Bout #8 featured 14 year-olds, Miquel Bracamontes of Escondido and Estevan Vasquez of Real Deal in a back and forth hotly contested slugfest. In round one, Vasquez ducked under an overhand right to land his own right flush on Bracamontes’ nose. Just as in the book Red Badge of Courage, the bloody nose made Bracamontes even more daring. By the end of round two, Bracamontes was in control and it was rare when he didn’t land a solid punch. With both boxers bleeding from the nose in the final stanza, Bracamontes benefitted by getting inside on Vasquez which led to a domination of the punch count.

Just prior to his ring entrance for Bout #9, boxer Rodolfo Ortigoza of the Penacho Boxing Team is surrounded by his supporters. Bout #9 featured 10 year-old, Ruben Vasquez of Real Deal versus 11 year-old Rodolfo Ortigoza of Penacho. After Vasquez made an impressive ring entrance, Ortigoza, dressed in the typical dress of the Mexican Charros, blew him away. From the efforts that went into planning their entrances and subsequent limbering up prior to the opening bell, you knew these two youngsters came to put on a show and they did.

Since rounds one and two were so even, I’m sure everyone was hoping either boxer might come up with a strategy to break the tie in round three. Vasquez was that individual. After leading off with a furious barrage of punches, he then grabbed and held Ortigoza until he caught his breath. By landing the majority of his punches in this manner, the judges must have been forced to give him the nod.

Bout #10 featured 15 year-old Diego “the Elusive Cougar” Sotelo of Richard Steele’s Las Vegas Gym facing 14 year-old Jesus Gonzalez of the Real Deal in Hemet. Except for a slip in the first round, that was mistakenly ruled a knockdown, Gonzalez had no problem hunting down and destroying the Cougar. His single and sometimes double jabs befuddled Sotelo who had trouble getting in close. And when he did venture too close, Gonzalez made him pay with solid left hooks. Gonzalez scored his own knockdown late in the second round to insure the easy victory.

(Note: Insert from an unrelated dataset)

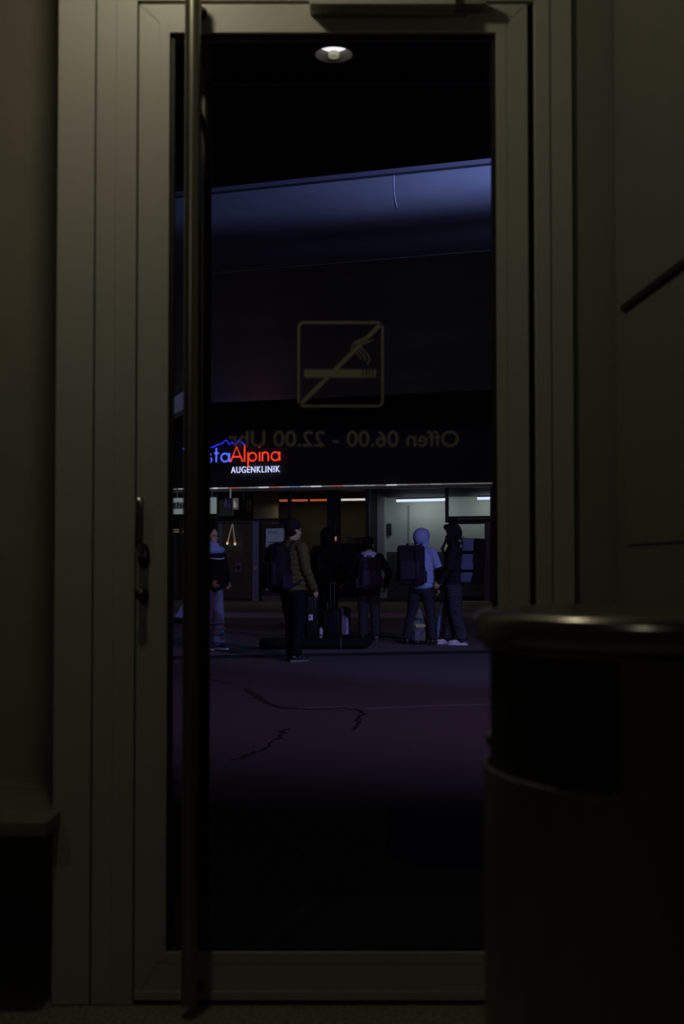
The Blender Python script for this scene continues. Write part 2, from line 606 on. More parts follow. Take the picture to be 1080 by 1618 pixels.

Bout #11 had most people flabbergasted. It featured 14 year-old Colby Skaug of Real Deal facing 13 year old Jose Galvez of MTC of San Bernardino. When Galvez and his boxing coach first looked across the ring and saw Skaug, they must have thought they had come out of the dressing room too early. Skaug, who recently turned 14, is this man-child who has matured very quickly. It’s possible he could end up being the same size as the Klitschko brothers. Who knows he may have grown another couple inches over the weekend.  After a very short time, Galvez’s corner threw in the towel.

After Bout #12 was reshuffled, the organizers went on to Bout #13 featuring 12 year-old Ray Gamez of Gamez Boxing, a boxer with above average hand-speed, facing 11 year-old Manuel Reyes of Escondido. Although Reyes came out firing at the start, all that changed when entering the second round. He still countered well, but appeared to be winded and slowed down enough to lose the second and third rounds.

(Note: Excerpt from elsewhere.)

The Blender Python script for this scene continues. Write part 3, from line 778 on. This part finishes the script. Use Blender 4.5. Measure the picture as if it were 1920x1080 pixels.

Bout #14 featured 14 year-old Jamie Cruz of the Alliance Training Center in Chula Vista going up against 13 year-old Leo Ordonez of Porras Boxing. Ordonez got rocked early with solid blows to the head, and then rallied back. After Cruz was issued one standing eight count near the end of the first round, he was issued another in the second round and his nose started bleeding. Each time Cruz swung for the fences, Ordonez made him pay. Soon two of the ringside judges were calling out for the referee to either stop the bout or at least have the ring doctor look at Cruz. After the doctor’s examination, the stoppage was called.

Bout #15 featured 14 year-olds, Victor Hernandez of Escondido and Genaro Gamez of Gamez Boxing in the fiercest bout of the day. After each boxer got hit flush, there were two more bloody noses to contend with and two additional stoppages were called to wipe away the blood. They weren’t throwing punches to score points; they were throwing punches to put their opponent on his back. After Gamez was knocked off his feet, his corner threw in the towel. The way the boxers were punishing each other, it didn’t make sense for them to continue. Gamez could have been even or even slightly ahead at that juncture, but it didn’t matter.

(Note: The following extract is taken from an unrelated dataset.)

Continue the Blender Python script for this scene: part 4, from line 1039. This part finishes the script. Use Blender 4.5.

Bout #16 featured Anthony Porter from Escondido, a 24 year-old, 168 pound super-middleweight with a Clark Gable moustache, going up against the much taller, 25 year-old Rigoberto Venegas, a 176 pound Cruiserweight giant from Pride & Glory. Porter’s success came when he jettisoned in and out to land the more telling blows against the much taller standup boxer. After catching Venegas with a big left hook, the referee actually issued a standing eight count to the big guy.

When the bell sounded for round three, Venegas came out of the box as if he had just been given a magic elixir. Someone remarked, ‘Wow, imagine that, big guys throwing hands like the little guys.” Venegas was more aggressive, his jab had snap to it and he started throwing successful combinations. However, Porter still found success with his left hook and as it turns out Venegas’ rally came far too late.

In the final bout, Bout #17, 15 year-olds, David Gonzalez of Temecula faced Jose Baldera of Santa Maria. After the back and forth struggles of the first two rounds, the third round was fought quite differently. They both threw everything they had at each other and then held; another wild and crazy flurry and then they held again. More than likely Gonzalez got the nod after his successful countering on the inside. Several people, including myself, were surprised by the outcome.